• **RECORDED INFORMATION**:
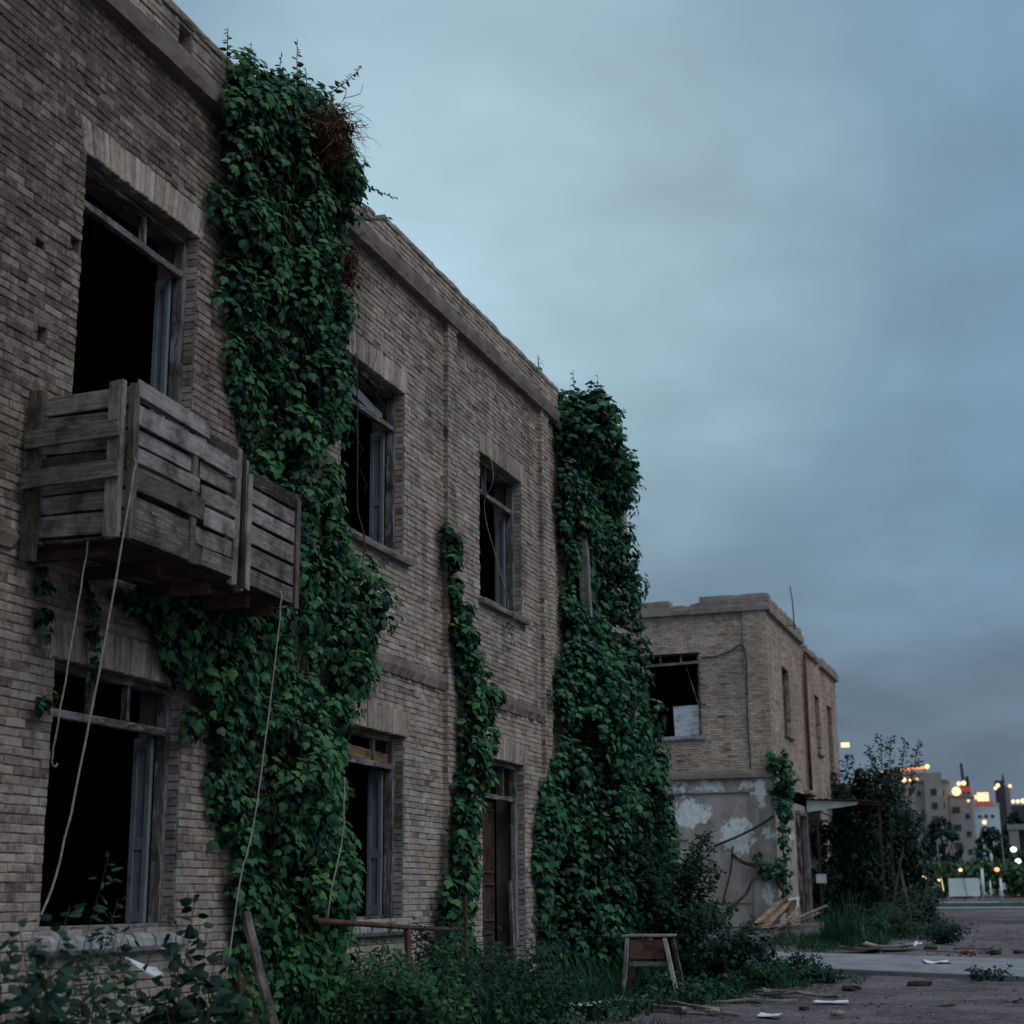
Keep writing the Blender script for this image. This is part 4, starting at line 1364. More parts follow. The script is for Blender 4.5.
# ------------------------------------------------------------------ shrubs and trees
def shrub(name, label, cat, base, branches, leaf, mat, per_m=40, template='oval', stem_r=.012, group=None, tb=.35, wood='stem', fill=None, droop=.5, start=.25, spread=1.0):
    """branches: list of (tip point, bow) - each an arching stem with leaves along its outer part"""
    t_ = thing(name, label, cat, base, group)
    w = MB()
    P, N, T, S, Q = [], [], [], [], []
    b = V(base)
    for (tip, bow) in branches:
        tip = V(tip)
        root = b + V((random.gauss(0, .07), random.gauss(0, .07), 0)) * spread
        mid = root.lerp(tip, .5) + V((random.gauss(0, .05), random.gauss(0, .05), bow))
        pts = smooth_pts([root, root.lerp(mid, .55) + V((0, 0, bow * .3)), mid, tip], 4)
        w.tube(pts, stem_r, 5, stem_r * .35)
        L = sum((pts[i + 1] - pts[i]).length for i in range(len(pts) - 1))
        m = max(4, int(L * per_m))
        for i in range(m):
            q = start + (1 - start) * (i + random.random()) / m
            k = min(len(pts) - 2, int(q * (len(pts) - 1)))
            p = pts[k].lerp(pts[k + 1], q * (len(pts) - 1) - k)
            d = (pts[k + 1] - pts[k]).normalized()
            a = random.uniform(0, 6.28)
            s = d.cross(V((math.cos(a), math.sin(a), random.gauss(0, .5)))).normalized()
            P.append(p + s * random.uniform(0, leaf * .8))
            T.append(s * .9 + d * .5 + V((0, 0, -droop)))
            N.append(V((random.gauss(.25, .5), random.gauss(-.35, .5), random.uniform(.3, 1))))
            S.append(leaf * random.uniform(.65, 1.3) * (1.1 - .4 * q))
            Q.append(min(1, max(0, random.gauss(tb, .2) + .15 * (q - .5))))
    if fill:
        C, R, K = fill
        a = ell_leaves(C, R, K, size=leaf, tbase=tb)
        P = np.concatenate([np.array(P).reshape(-1, 3), a[0]])
        N = np.concatenate([np.array(N).reshape(-1, 3), a[1]])
        T = np.concatenate([np.array(T).reshape(-1, 3), a[2]])
        S = np.concatenate([np.array(S), a[3]])
        Q = np.concatenate([np.array(Q), a[4]])
    w.build('stem', M[wood], t_, smooth=True)
    leaves('foliage', M[mat], t_, P, N, T, S, Q, template)
    return t_


def clumps(n, box, r, k):
    x0, x1, y0, y1, z0, z1 = box
    C, R, K = [], [], []
    for _ in range(n):
        x, y, z = random.uniform(x0, x1), random.uniform(y0, y1), random.uniform(z0, z1)
        C.append((x, y, z))
        s = random.uniform(.7, 1.3)
        R.append((r * s, r * s, r * s * .8))
        K.append(int(k * s))
    return C, R, K


# feathery bush right of the ivy, arching branches
br = [((1.62, 20.6, 1.90), .25), ((1.84, 20.3, 1.50), .25), ((1.75, 20.4, 1.02), .2), ((1.45, 20.7, 1.62), .2), ((1.05, 20.4, 1.60), .2), ((1.6, 20.0, .95), .2), ((1.2, 20.0, 1.2), .2), ((1.7, 20.8, 1.25), .25), ((.9, 20.6, 1.35), .2), ((1.35, 21.2, 1.75), .2), ((1.9, 20.8, .8), .2), ((.8, 19.7, .9), .2), ((1.0, 19.5, .6), .15)]
br += [(V(t) + V((random.gauss(0, .16), random.gauss(0, .2), random.gauss(-.12, .14))), b_) for t, b_ in br for _ in range(3)]
shrub('bush', 'tall feathery bush with arching branches right of the far ivy, behind the stool', 'bush', (.95, 20.6, 0), br, .085, 'shrub', per_m=95, template='oval', tb=.22, droop=.6, stem_r=.007, fill=clumps(60, (.5, 1.5, 19.9, 21.2, .1, 1.0), .22, 26))
br = [((2.2 + random.gauss(0, .22), 20.0 + random.gauss(0, .35), random.uniform(.35, .85)), .12) for _ in range(34)]
shrub('bush', 'low dense dark bush between the stool and the concrete path', 'bush', (1.95, 19.9, 0), br, .07, 'darkleaf', per_m=80, tb=.45, fill=clumps(45, (1.4, 2.5, 19.3, 20.7, .08, .6), .18, 24))
br = [((2.65 + random.gauss(0, .18), 19.0 + random.gauss(0, .25), random.uniform(.15, .45)), .08) for _ in range(16)]
shrub('weed_plant', 'small weed clump in front of the low dense bush, at the edge of the dirt', 'plant', (2.55, 19.1, 0), br, .06, 'weed', per_m=60, tb=.35)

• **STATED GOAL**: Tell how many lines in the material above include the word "part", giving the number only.

• **ANSWER BELOW**: 2